Capitalisme et universalité

Le capitalisme, quoiqu'en dise ses défenseurs hypocrites, exploite et produit des inégalités sociales et économiques dans le monde et les accroît: mais ces inégalités ne sont pas justifiées et ne peuvent prétendre à aucune légitimité en son sein; au contraire, le capitalisme repose idéologiquement sur la libre concurrence et l'égalité des chances ; de plus les rapports marchands présupposent le contrat et l'égalité des droits fondamentaux (et non pas des conditions réelles) entre tous les individus, qu'ils soient vendeurs ou acheteurs, chacun pouvant tour à tour être l'un et l'autre. Cette contradiction interne est la faiblesse mais aussi la force du capitalisme:

1) Sa faiblesse, car les inégalités réelles mettent en cause l'égalité des droits et des chances et, du même coup, elle discrédite sa légitimité explicite aux yeux de ceux dont il exploite la position de faiblesse (domination et exploitation des pauvres par les possédants). Le capitalisme est donc l'objet d'une contestation politique et sociale irrésistible permanente (lutte de classe et division politique droite gauche)

2) Sa force, car il se doit pour restaurer l'apparence de sa légitimité prendre ne considération l'inégalité des chances qu'il génère, en s'efforçant d'en corriger les aspects les plus voyants sauf à prendre le risque extrême de la violence toujours mauvaise pour les affaires et la tenue des contrats, de même que pour l'accroissement de la consommation qui est vital pour préserver les profits. La capitalisme est donc sommé de s’adapter aux évolutions des rapports de forces entre les intérêts sociaux divergents; ce qui accroît sa capacité à survivre et à se renforcer face aux contestations et révoltes qu'il suscite.

Qu'on le veuille ou non, le capitalisme s'inscrit nécessairement dans la perspective  du marché universel, faisant fi des particularismes idéologiques et politiques: l'idéologie marchande se moque du tiers comme du quart des convictions morales et religieuses particulières des clients, sauf à les intégrer à une stratégie déterminée de vente en faisant de ces convictions un objet d'intérêt commercial (segmentation de la clientèle). La capitalisme récupère donc la diversité des goûts et des valeurs dans l'universel pluriel et pluraliste de la marchandise et des échanges monétaires dont le but ultime est des s'enrichir, or, comme on sait, l'argent n'a pas d'odeur, ni morale, ni politique ni religieuse.
Le capitalisme ne connaît les différences sociales et culturelles qu'à travers la demande individuelle des consommateurs qu'elles affectent ; de plus, les individus sont d'abord des vendeurs et des acheteurs potentiels avant que d'être des producteurs car la production ne vaut que si elle est l'objet de transaction marchande rentable. Il est vain de se demander si l'offre crée la demande ou l'inverse ; la relation est une boucle de rétroaction : elle est réversible comme dans un jeu de rôle.
Dans ces conditions, toutes culture qui prétendrait opposer un universel transcendant concurrent serait soit détruite, dans son autonomie par le jeu marchand, soit mis à la marge et, s'il résiste par la terreur nihiliste, implacablement éradiqué dans ses ressources financières, humaines, technologiques et donc militaires.

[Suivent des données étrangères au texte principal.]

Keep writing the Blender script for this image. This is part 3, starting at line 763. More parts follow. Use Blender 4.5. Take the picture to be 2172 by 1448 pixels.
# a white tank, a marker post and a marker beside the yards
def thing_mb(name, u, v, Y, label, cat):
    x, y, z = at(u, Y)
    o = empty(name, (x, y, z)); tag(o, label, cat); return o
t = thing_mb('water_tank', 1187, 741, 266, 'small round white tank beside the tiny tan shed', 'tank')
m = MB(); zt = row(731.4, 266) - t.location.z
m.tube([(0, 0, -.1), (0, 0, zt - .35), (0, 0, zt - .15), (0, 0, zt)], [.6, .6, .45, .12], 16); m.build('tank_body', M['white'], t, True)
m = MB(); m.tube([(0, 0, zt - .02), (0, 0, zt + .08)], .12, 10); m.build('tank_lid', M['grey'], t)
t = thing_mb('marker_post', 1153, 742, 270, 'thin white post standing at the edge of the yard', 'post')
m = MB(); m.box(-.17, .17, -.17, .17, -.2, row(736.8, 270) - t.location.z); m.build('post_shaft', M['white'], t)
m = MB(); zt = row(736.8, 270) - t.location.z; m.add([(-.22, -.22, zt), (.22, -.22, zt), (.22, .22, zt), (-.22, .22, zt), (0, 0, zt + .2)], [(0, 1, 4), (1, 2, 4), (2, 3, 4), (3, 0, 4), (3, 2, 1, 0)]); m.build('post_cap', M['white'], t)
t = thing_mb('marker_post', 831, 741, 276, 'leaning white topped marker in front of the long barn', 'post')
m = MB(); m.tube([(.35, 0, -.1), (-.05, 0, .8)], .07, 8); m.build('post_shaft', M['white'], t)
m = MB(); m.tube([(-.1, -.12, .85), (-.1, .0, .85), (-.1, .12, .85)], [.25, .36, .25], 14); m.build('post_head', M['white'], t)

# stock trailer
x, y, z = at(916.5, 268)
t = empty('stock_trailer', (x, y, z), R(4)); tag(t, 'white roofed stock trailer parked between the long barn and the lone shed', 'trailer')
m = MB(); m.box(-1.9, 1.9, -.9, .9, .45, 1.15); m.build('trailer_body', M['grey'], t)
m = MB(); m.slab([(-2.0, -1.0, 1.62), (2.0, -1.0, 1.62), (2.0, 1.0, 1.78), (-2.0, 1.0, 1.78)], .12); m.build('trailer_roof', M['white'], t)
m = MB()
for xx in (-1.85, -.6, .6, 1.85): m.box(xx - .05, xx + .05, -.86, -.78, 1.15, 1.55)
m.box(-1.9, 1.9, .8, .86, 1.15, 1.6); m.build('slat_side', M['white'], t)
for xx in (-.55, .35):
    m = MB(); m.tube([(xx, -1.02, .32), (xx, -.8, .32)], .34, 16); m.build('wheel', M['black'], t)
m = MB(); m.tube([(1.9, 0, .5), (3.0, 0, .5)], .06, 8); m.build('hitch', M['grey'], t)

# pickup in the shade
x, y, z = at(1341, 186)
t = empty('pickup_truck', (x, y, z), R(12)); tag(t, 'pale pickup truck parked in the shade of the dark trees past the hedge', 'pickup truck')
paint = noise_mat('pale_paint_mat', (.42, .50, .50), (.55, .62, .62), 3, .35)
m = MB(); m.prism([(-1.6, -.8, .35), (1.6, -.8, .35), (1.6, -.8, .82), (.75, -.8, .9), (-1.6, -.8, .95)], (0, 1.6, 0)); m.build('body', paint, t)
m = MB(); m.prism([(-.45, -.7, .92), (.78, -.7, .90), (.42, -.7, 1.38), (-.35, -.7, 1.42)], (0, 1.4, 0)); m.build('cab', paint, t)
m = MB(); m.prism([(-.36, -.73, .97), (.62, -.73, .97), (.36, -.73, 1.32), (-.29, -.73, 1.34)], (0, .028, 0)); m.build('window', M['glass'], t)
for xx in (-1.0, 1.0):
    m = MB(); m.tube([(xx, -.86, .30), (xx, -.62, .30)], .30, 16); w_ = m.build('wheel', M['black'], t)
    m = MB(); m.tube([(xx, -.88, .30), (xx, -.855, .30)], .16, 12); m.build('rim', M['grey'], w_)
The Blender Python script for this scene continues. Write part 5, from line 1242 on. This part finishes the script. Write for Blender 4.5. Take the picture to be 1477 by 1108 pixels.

Donc le capitalisme est l'horizon indépassable de l'universel humain en un monde sans frontières économiques et sociales imperméables et dont les disparités culturelles sont irréversiblement recyclées et intégrées comme source de profit (ex: tourisme exotique) par les moyens modernes de communication des valeurs, désirs et des modes de vie et par la logique du "tout s'achète et tout se vend" et la pulsion de consommer qu'ils auto-entretiennent.
Mais, du même coup, la lutte des classes est indissociable du fonctionnement normal du capitalisme et celui-ci est contraint de la gérer au mieux de ses intérêts généraux à l’échelon international afin de réduire les risques de violence qu’elle génère. Ainsi, depuis l’effondrement logique des sociétés prétendument socialistes nous n'avons plus le choix entre la capitalisme et une autre forme de société, mais entre la violence totalitaire et terroriste, religieuse ou non, et le capitalisme, et en ce qui concerne celui-ci, entre le capitalisme sauvage et auto-destructeur et un capitalisme régulé démocratiquement au nom de l'universel, de l'autonomie et de l'égalité des chances sur lesquels il prétend problématiquement (re)fonder sans cesse sa propre légitimité.